Otros lanzan interrogantes para resaltar que Ayotzinapa no es un acto aislado, sino un nodo dentro de la acumulación de casos que en su conjunto declaran como agravio los tiempos en los que vivimos. Los miles de feminicidios. Los más de 22,000 desaparecidos. La suma de 80,000 asesinados. Y los casos que al quedarse impunes permiten la repetición de atrocidades: la masacre de Aguas Blancas, el Charco, Acteal, Atenco, por nombrar tan sólo algunos. Las cifras señalan que en lugar de una democracia, lo que tenemos en el país es una democratización de la muerte.

“¿Por qué a los que desaparecen y asesinan son a nuestros jóvenes, indígenas y campesinos, los que se forman para ser maestros y sacar a nuestros pueblos de la miseria y del hambre?”, grita desde el megáfono un maestro de la Coordinadora Estatal de los Trabajadores de la Educación en Guerrero (CETEG) el pasado 22 de octubre, durante una de las marchas más grandes en la historia reciente de Tlapa.

Hace dos semanas, en la tercera asamblea popular nacional en Ayoztinapa se acordó seguir luchando por la aparición con vida de los normalistas y al mismo tiempo seguir tomando los ayuntamientos para desaparecer los poderes, crear consejos ciudadanos y fortalecer el sistema de procuración e impartición de justicia comunitaria mediante el ejercicio de los derechos colectivos de los pueblos indígenas.
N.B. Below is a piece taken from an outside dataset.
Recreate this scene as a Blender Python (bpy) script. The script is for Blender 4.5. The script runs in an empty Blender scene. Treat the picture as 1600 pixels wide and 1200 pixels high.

La decisión nos invita a no enclaustrarnos en nuestros respectivos gremios, sino a ir más allá, a imaginar otras formas colectivas de ejercer el poder ciudadano, a pensar expresiones que trascienden el sistema partidario, que exigen a actores políticos al margen de instancias estatales actuar, vigilar, implementar propuestas, y sí, incluso gobernar desde sus localidades.

Dos ejes de inflexión nos conducen a trazar rutas pulsantes de protesta creativa: luchar con el corazón y desde la fuerza del alma para encontrar a nuestros desaparecidos; convertir la multiplicidad de expresiones de disidencia pública –las marchas, manifestaciones, plantones, paros– en espacios efervescentes de deliberación ciudadanía. Es el momento de transitar hacia un nuevo horizonte desde la dignidad que cimbra con insistencia este insoportable dolor nacional.